Be it a sequel or a requel, David Blue Garcia’s Texas Chainsaw Massacre is the best installment since the OG

By: Steve Pulaski

The sight of yet another Texas Chainsaw Massacre is enough to make a preacher cuss in contempt for a franchise that has been rebooted/retailored too frequently for each installment to have less staying power than the previous one. Beyond the original four, we’ve had the Platinum Dunes/Michael Bay-produced reboots in 2003 and 2006, a miscalculation of 3D proportions nearly a decade ago, and a Leatherface origins story in 2017. David Blue Garcia’s latest is now the third film to bear the same title as Tobe Hooper’s 1974 game-changer.

Garcia’s Texas Chainsaw Massacre — written by Chris Thomas Devlin with story contributions from the Don’t Breathe duo Fede Álvarez and Rodo Sayagues — is the best film since Hooper’s OG. It’s a lean and mean dose of adrenaline with only four major characters, one ghost town, and enough blood to flood the red dirt road in between.

Picking up 50 years after Leatherface’s killing spree, a group of entrepreneurs have set their sights on making the abandoned town of Harlow, Texas the next entertainment hub for millennials sick of the busy city. The “gentri-fuckers,” as one gas station attendant calls them, are led by Dante (Jacob Latimore) and Melody (Sarah Yarkin), who are hoping to host a busload of investors for an auction on the soon-to-be-refurbished properties. Melody’s sister, Lila (Elsie Fisher, Eighth Grade), a school shooter survivor, is also in tow, as is Dante’s fiancée, Ruth (Nell Hudson).

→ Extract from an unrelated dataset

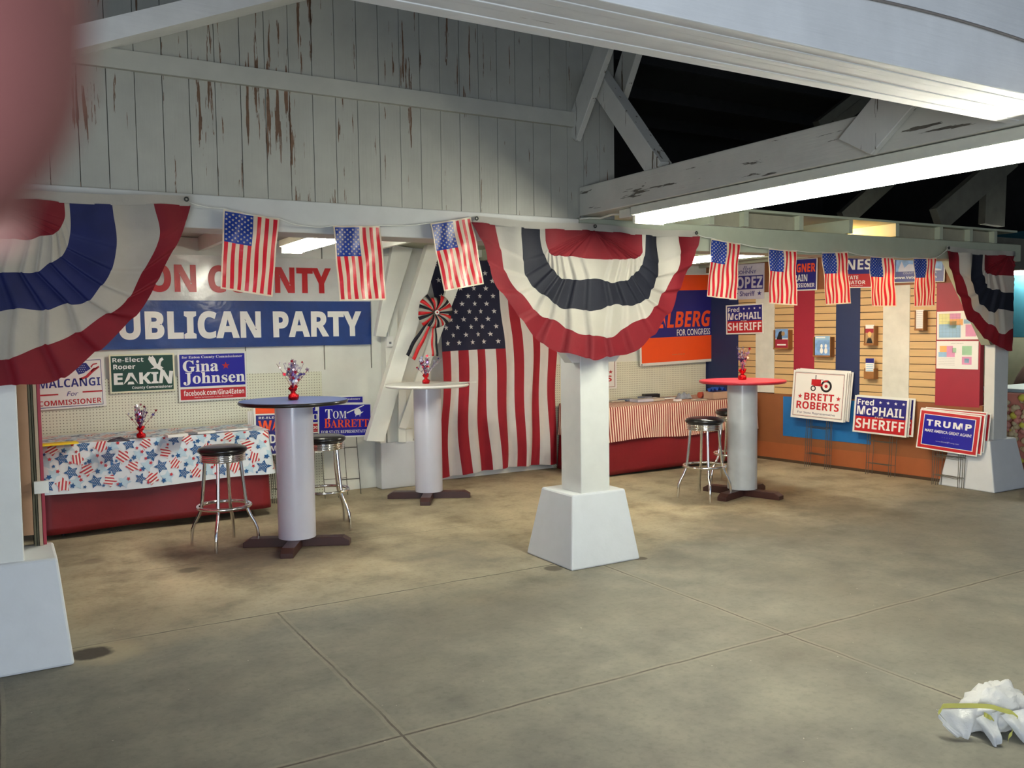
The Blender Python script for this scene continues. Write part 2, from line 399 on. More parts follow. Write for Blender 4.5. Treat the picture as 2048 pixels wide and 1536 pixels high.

The four arrive in Harlow and are immediately perturbed by the sight of a tattered Confederate flag flying out of the window of an orphanage. The home is run by an elderly woman, who has refused to leave. In the midst of being drug out, the woman has a heart attack, much to the dismay of the last resident for whom she’s caring. That resident is Leatherface (Mark Burnham), who sends the ambulance carrying his de-facto mother off the road and proceeds to exact revenge on the quartet.

Olwen Fouéré also shows up as Sally Hardesty, the lone survivor from Leatherface’s original massacre in 1973, effectively making Garcia’s latest work of the franchise a requel — my new favorite piece of terminology from the latest Scream. Here’s another movie functioning in a franchise that’s become such an ungainly mess chronologically that the only solution is to introduce new faces, throw in an old one, and let the audience decide where it fits, to paraphrase Alvarez himself.

The inspiring news, however, is that Texas Chainsaw Massacre is quite entertaining for what it is. Its provocations are unmistakable. The culture divide between traditionalist rural folk and self-righteous city slickers is illustrated in the beginning, when Melody makes a “small penis” jab within earshot of a local (Moe Dunford) carrying a pistol in his holster, only for the group to later discover he’s the contractor on their project. The hornet’s nest is further kicked when a busload of Gen Z investors hold their phones up to a chainsaw-wielding Leatherface and inform him he’s about to get “cancelled” seconds before he revs up. And you just know the African-American Dante is bound to be the unfortunate recipient of some casual racism from Harlow residents from the first time he’s seen on screen.

All of this is a touch under-developed, but the foundation is sound enough for a 74-minute (sans credit) slasher to feel weightier than the messy, visually ugly movies that preceded it. Not worth nothing is the work of cinematographer Ricardo Diaz, who employs vintage lenses that highlight the rustic colors of the south. I’m not sure a Texas Chainsaw Massacre has ever looked this good. The gold palette is pronounced, the darkness loans character rather than obscures it, and the practical gore makes each kill more grisly and real. Also fun: the blue strobe lights on the bus during the aforementioned slaughter make the guts and gore appear dark purple.

Garcia’s Texas Chainsaw Massacre isn’t as tethered to legacy in a way that’s as satisfying as David Gordon Green’s Halloween movies. It does know its center, however, and delivers on more than the murders you anticipate. It superficially stirs the pot, which loans itself more of a reason to exist than its counterparts, and the tight new cast assures quality over quantity in both development and kills.

NOTE: Texas Chainsaw Massacre is now streaming on Netflix.